Automated Vehicles Act 2024: a welcome development for industry 

Granted Royal Assent on 20 May 2024, the Automated Vehicles Bill has become law in the UK. Marking an important development towards enabling the safe deployment of self-driving, the Act is legal framework that provides the foundation for a new regulatory and liability scheme for automated vehicles (AVs). 

Alongside requirements to provide certain information regarding AV safety, the new Act contains measures of central importance to insurers. Importantly, the Act includes provision for sharing of information held by ‘authorised self-driving entities’ and ‘licensed no-user-in-charge operators’, with private businesses including insurers. Whilst acknowledged as a key matter during parliamentary debates, the detail is not contained in the Act but is expected to follow in secondary legislation - informed by further consultation - and in many respects is crucial to the successful implementation of this technology. 

In May 2024 the previous government had indicated that a comprehensive programme for secondary legislation would be launched to build the new regulatory framework.

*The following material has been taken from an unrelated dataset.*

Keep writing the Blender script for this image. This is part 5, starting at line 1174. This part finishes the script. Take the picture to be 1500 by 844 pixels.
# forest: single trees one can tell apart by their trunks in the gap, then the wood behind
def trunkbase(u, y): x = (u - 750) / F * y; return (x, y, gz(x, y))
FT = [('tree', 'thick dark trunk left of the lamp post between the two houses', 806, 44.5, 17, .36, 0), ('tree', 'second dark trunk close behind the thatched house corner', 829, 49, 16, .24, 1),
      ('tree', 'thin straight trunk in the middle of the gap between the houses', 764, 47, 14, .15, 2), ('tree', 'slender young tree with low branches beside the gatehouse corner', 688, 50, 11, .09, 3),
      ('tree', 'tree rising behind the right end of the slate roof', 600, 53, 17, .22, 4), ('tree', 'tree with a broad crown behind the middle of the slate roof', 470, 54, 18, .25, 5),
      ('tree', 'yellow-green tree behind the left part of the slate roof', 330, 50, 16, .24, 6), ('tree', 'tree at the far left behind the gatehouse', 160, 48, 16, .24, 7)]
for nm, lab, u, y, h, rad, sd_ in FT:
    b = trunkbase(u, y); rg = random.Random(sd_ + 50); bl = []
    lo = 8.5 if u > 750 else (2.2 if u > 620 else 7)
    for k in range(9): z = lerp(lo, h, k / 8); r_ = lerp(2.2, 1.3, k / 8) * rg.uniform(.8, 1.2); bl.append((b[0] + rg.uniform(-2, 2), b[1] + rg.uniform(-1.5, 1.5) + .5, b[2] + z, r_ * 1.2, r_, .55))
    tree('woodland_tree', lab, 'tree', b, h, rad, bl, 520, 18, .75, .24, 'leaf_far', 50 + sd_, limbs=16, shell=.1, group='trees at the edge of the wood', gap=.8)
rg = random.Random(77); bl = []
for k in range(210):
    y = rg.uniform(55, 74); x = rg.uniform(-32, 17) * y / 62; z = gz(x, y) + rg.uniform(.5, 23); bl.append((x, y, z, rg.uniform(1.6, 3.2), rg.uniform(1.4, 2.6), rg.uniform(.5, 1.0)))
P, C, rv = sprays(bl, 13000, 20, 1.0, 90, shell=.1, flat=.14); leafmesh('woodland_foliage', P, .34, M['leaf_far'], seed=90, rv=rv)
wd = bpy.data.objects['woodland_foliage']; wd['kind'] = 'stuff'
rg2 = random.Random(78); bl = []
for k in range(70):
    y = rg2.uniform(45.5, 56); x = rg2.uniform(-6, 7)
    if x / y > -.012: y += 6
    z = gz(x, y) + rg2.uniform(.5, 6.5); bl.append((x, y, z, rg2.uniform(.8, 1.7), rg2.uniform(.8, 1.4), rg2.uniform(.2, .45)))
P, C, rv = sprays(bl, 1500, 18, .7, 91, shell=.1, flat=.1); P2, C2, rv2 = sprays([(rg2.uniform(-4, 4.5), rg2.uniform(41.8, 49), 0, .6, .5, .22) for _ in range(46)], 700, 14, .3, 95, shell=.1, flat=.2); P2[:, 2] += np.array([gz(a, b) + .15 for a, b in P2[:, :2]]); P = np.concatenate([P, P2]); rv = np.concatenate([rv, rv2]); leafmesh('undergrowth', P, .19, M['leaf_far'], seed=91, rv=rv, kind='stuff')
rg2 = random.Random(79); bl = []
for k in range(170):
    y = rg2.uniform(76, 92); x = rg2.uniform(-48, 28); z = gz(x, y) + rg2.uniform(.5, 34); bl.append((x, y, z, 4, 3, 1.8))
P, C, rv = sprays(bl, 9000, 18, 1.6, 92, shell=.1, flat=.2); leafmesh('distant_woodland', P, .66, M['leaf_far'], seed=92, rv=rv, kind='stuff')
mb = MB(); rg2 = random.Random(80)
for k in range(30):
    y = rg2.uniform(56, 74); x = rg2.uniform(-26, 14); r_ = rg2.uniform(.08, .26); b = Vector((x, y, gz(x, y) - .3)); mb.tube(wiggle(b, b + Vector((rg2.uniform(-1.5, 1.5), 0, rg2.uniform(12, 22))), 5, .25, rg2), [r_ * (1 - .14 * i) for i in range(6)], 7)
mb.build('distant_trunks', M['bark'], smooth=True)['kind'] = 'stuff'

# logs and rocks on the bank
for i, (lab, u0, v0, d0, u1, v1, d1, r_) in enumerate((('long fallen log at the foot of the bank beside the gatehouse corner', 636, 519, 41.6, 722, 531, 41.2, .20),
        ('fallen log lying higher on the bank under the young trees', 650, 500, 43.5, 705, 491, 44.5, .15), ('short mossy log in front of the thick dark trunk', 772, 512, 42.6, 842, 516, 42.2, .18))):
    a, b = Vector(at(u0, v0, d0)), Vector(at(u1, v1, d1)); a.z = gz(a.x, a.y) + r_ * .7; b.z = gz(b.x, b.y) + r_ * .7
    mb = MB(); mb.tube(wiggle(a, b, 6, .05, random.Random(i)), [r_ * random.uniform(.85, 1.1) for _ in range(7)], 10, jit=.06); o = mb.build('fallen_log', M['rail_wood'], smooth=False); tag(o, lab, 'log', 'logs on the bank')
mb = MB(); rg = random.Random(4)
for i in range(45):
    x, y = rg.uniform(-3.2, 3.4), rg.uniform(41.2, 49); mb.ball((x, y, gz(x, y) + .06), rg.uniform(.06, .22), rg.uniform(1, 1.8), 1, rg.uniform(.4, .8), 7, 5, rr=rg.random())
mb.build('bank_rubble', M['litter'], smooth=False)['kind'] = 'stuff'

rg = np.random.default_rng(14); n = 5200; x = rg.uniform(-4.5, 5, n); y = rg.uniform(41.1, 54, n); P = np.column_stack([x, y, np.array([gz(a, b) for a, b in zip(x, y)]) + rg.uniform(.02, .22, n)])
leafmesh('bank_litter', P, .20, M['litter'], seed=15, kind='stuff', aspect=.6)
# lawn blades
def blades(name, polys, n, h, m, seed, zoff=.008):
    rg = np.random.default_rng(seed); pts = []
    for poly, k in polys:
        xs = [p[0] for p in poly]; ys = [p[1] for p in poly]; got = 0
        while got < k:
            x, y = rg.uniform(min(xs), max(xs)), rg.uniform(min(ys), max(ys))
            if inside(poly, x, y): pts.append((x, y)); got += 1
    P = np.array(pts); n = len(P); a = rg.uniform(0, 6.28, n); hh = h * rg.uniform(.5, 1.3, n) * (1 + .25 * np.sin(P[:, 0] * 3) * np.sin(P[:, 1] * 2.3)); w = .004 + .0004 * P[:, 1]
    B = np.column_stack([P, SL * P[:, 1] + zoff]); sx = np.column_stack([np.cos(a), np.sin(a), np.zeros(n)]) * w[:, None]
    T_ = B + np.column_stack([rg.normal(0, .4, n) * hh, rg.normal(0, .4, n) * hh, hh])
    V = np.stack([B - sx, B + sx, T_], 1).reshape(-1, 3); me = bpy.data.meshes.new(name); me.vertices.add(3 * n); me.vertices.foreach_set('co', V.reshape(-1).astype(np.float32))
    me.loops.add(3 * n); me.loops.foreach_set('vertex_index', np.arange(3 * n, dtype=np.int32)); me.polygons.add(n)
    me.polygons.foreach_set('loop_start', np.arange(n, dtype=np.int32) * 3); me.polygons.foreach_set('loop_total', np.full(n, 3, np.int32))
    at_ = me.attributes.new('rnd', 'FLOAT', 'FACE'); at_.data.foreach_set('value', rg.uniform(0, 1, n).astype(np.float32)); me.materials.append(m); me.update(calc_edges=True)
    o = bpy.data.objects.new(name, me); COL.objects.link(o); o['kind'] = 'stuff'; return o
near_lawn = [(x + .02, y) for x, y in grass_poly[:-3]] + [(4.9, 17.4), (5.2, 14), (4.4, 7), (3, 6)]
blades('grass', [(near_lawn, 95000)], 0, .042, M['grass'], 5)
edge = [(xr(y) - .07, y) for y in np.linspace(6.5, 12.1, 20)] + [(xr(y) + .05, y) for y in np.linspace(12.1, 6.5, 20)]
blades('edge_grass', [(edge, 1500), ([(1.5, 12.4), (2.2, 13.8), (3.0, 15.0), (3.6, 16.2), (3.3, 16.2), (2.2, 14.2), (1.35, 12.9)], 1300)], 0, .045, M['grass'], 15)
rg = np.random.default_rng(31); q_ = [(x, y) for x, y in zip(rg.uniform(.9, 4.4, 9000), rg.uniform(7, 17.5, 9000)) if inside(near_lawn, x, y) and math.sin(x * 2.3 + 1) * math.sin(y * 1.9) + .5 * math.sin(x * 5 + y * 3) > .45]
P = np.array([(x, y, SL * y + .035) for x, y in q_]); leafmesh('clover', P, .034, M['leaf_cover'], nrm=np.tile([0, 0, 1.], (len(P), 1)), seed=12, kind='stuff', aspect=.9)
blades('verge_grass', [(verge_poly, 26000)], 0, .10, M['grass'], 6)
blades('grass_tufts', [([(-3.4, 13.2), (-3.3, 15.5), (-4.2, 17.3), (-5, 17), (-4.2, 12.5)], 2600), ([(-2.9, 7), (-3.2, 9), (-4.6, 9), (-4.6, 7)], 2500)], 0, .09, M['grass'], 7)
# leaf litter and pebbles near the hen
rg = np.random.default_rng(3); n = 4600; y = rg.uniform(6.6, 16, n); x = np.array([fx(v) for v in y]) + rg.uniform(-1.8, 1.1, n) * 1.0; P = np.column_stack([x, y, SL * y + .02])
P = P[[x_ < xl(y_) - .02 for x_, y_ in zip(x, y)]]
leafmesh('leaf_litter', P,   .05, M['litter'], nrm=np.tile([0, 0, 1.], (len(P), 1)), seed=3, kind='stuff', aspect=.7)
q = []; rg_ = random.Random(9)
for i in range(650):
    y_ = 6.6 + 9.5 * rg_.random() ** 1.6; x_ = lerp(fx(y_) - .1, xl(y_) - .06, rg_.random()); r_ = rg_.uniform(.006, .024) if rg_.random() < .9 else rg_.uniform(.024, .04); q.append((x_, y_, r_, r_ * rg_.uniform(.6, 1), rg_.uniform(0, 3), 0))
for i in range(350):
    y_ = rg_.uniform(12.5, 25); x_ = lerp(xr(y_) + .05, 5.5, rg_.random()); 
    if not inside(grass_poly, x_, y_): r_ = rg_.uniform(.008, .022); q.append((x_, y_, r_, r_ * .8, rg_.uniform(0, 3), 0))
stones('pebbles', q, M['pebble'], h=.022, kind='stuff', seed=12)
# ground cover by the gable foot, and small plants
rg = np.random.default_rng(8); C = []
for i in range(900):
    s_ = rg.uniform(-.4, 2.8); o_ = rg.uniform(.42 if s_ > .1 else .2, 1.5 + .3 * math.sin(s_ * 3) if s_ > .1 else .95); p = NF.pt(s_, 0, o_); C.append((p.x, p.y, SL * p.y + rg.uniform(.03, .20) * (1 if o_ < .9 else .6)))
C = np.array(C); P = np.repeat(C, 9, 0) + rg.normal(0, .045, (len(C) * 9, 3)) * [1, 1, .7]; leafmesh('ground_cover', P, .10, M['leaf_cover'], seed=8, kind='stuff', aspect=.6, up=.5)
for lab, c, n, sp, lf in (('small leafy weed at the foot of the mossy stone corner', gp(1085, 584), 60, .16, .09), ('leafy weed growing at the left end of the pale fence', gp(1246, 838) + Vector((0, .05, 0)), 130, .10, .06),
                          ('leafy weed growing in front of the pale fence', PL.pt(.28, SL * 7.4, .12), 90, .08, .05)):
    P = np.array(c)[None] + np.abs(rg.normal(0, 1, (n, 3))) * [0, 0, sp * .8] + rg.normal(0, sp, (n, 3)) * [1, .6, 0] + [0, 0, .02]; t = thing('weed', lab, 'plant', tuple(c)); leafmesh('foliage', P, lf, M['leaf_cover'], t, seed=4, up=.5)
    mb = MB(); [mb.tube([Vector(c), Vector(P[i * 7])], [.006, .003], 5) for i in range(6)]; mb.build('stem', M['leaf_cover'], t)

Given the change in government, we may now expect the anticipated programme to be delayed with further details of new consultations or the programme ahead yet to be released.

Case developments

Accidents involving low speed scooters are ineligible for Personal Injury Protection Benefits in New Jersey

Goyco v Progressive Insurance Co [2024]

On May 14 2024, the Supreme Court of New Jersey held that a plaintiff injured while operating a low-speed electronic scooter did not qualify for Personal Injury Protection (PIP) benefits. The plaintiff sustained an injury when his Segway Ninebot KickScooter Max collided with a motor vehicle.

The Supreme Court was not swayed by the plaintiff’s arguments that his motorized low-speed scooter was equivalent to a bicycle. Instead, the Court held that by its very definition the electronic scooter is a vehicle propelled by other than muscular power (battery-power) and designed primarily for use on highway. Therefore, the plaintiff was not a “pedestrian” for PIP benefits afforded to bicyclists.